● Stated exercise: Repeat the listing word for word. No pictures belong in the copy.

● Dataset section:
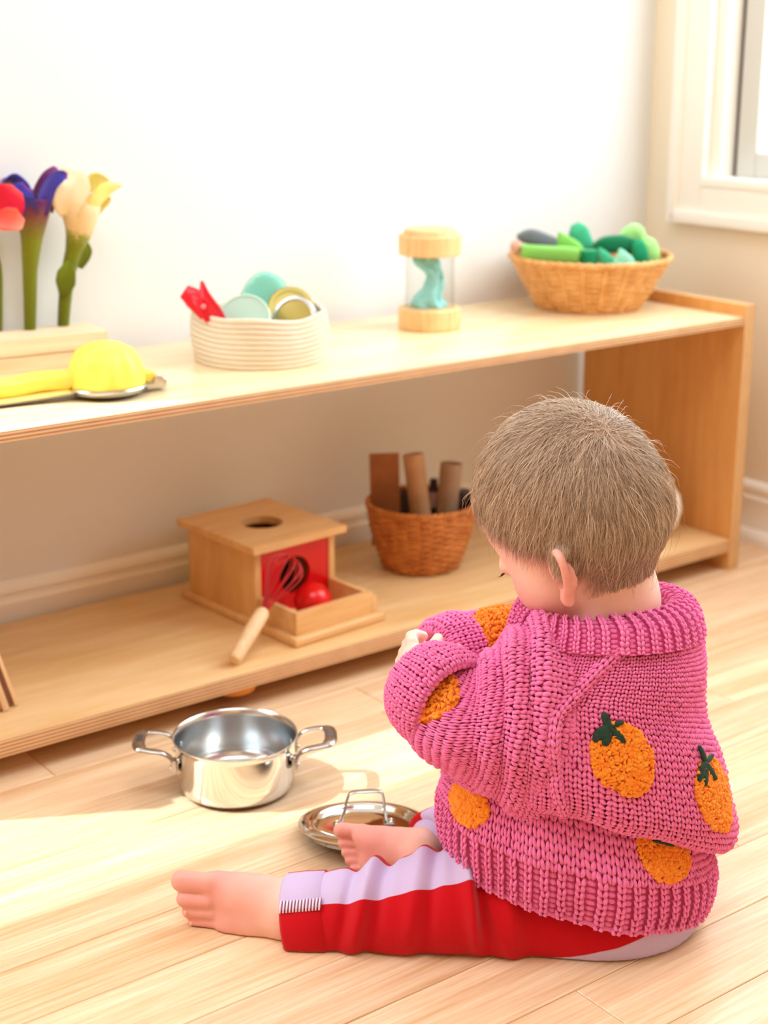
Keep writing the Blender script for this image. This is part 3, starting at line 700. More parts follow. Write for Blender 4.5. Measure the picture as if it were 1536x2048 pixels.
# clear rattle cylinder with wooden ends
SKC = np.array([1.3915, 1.737, T1])
sk = thing('rattle_cylinder', 'clear cylinder between two round wooden caps with teal cloth inside', 'toy', SKC)
M_cap = wood('cap_wood', srgb(232, 198, 144), srgb(206, 160, 100), 'Z', fine=120, coarse=16, rough=0.5, stretch=6)
M_clear = glass_mat('clear_plastic', (0.96, 0.97, 0.97))
part('bottom_cap', lathe([(0, 0), (0.0435, 0), (0.0453, 0.002), (0.0453, 0.028), (0.0435, 0.030), (0, 0.030)], 48), M_cap, sk)
part('top_cap', lathe([(0, 0.106), (0.0435, 0.106), (0.0453, 0.108), (0.0453, 0.133), (0.0435, 0.135), (0.038, 0.135), (0.037, 0.141), (0.0355, 0.1425), (0, 0.1425)], 48), M_cap, sk)
part('cylinder', lathe([(0.0365, 0.0301), (0.0365, 0.1059), (0.0350, 0.1059), (0.0350, 0.0301), (0.0365, 0.0301)], 48), M_clear, sk)
M_cloth = mat('teal_print_cloth', srgb(158, 224, 226), 0.9, noise=(150, srgb(146, 206, 208)), bump=0.2, bscale=300)
rows = [(0.0, 0.0295, 0.024, 0.016), (-0.004, 0.040, 0.021, 0.015), (0.003, 0.055, 0.014, 0.013), (0.008, 0.066, 0.013, 0.012), (0.007, 0.078, 0.012, 0.012), (-0.002, 0.090, 0.016, 0.012), (-0.006, 0.098, 0.018, 0.011), (-0.002, 0.1045, 0.010, 0.008)]
V = []; nn = 48
rs = spline(np.array(rows), 36)
for i, (cx_, z, ax_, ay_) in enumerate(rs):
    for j in range(nn):
        a = 2 * PI * j / nn; k_ = 1 + 0.16 * math.sin(5 * a + i * 0.22) + 0.09 * math.sin(9 * a - i * 0.31)
        q = RGT * (cx_ + ax_ * k_ * math.cos(a)) + HOR * (ay_ * k_ * math.sin(a)); V.append((q[0], q[1], z + 0.0008))
F = grid_faces(len(rs), nn) + [list(range(nn))[::-1], [(len(rs) - 1) * nn + j for j in range(nn)]]
tag(part('cloth', (np.array(V), F), M_cloth, None, loc=SKC, auto=None), 'crumpled teal printed cloth inside the clear cylinder', 'cloth')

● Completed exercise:
Keep writing the Blender script for this image. This is part 3, starting at line 700. More parts follow. Write for Blender 4.5. Measure the picture as if it were 1536x2048 pixels.
# clear rattle cylinder with wooden ends
SKC = np.array([1.3915, 1.737, T1])
sk = thing('rattle_cylinder', 'clear cylinder between two round wooden caps with teal cloth inside', 'toy', SKC)
M_cap = wood('cap_wood', srgb(232, 198, 144), srgb(206, 160, 100), 'Z', fine=120, coarse=16, rough=0.5, stretch=6)
M_clear = glass_mat('clear_plastic', (0.96, 0.97, 0.97))
part('bottom_cap', lathe([(0, 0), (0.0435, 0), (0.0453, 0.002), (0.0453, 0.028), (0.0435, 0.030), (0, 0.030)], 48), M_cap, sk)
part('top_cap', lathe([(0, 0.106), (0.0435, 0.106), (0.0453, 0.108), (0.0453, 0.133), (0.0435, 0.135), (0.038, 0.135), (0.037, 0.141), (0.0355, 0.1425), (0, 0.1425)], 48), M_cap, sk)
part('cylinder', lathe([(0.0365, 0.0301), (0.0365, 0.1059), (0.0350, 0.1059), (0.0350, 0.0301), (0.0365, 0.0301)], 48), M_clear, sk)
M_cloth = mat('teal_print_cloth', srgb(158, 224, 226), 0.9, noise=(150, srgb(146, 206, 208)), bump=0.2, bscale=300)
rows = [(0.0, 0.0295, 0.024, 0.016), (-0.004, 0.040, 0.021, 0.015), (0.003, 0.055, 0.014, 0.013), (0.008, 0.066, 0.013, 0.012), (0.007, 0.078, 0.012, 0.012), (-0.002, 0.090, 0.016, 0.012), (-0.006, 0.098, 0.018, 0.011), (-0.002, 0.1045, 0.010, 0.008)]
V = []; nn = 48
rs = spline(np.array(rows), 36)
for i, (cx_, z, ax_, ay_) in enumerate(rs):
    for j in range(nn):
        a = 2 * PI * j / nn; k_ = 1 + 0.16 * math.sin(5 * a + i * 0.22) + 0.09 * math.sin(9 * a - i * 0.31)
        q = RGT * (cx_ + ax_ * k_ * math.cos(a)) + HOR * (ay_ * k_ * math.sin(a)); V.append((q[0], q[1], z + 0.0008))
F = grid_faces(len(rs), nn) + [list(range(nn))[::-1], [(len(rs) - 1) * nn + j for j in range(nn)]]
tag(part('cloth', (np.array(V), F), M_cloth, None, loc=SKC, auto=None), 'crumpled teal printed cloth inside the clear cylinder', 'cloth')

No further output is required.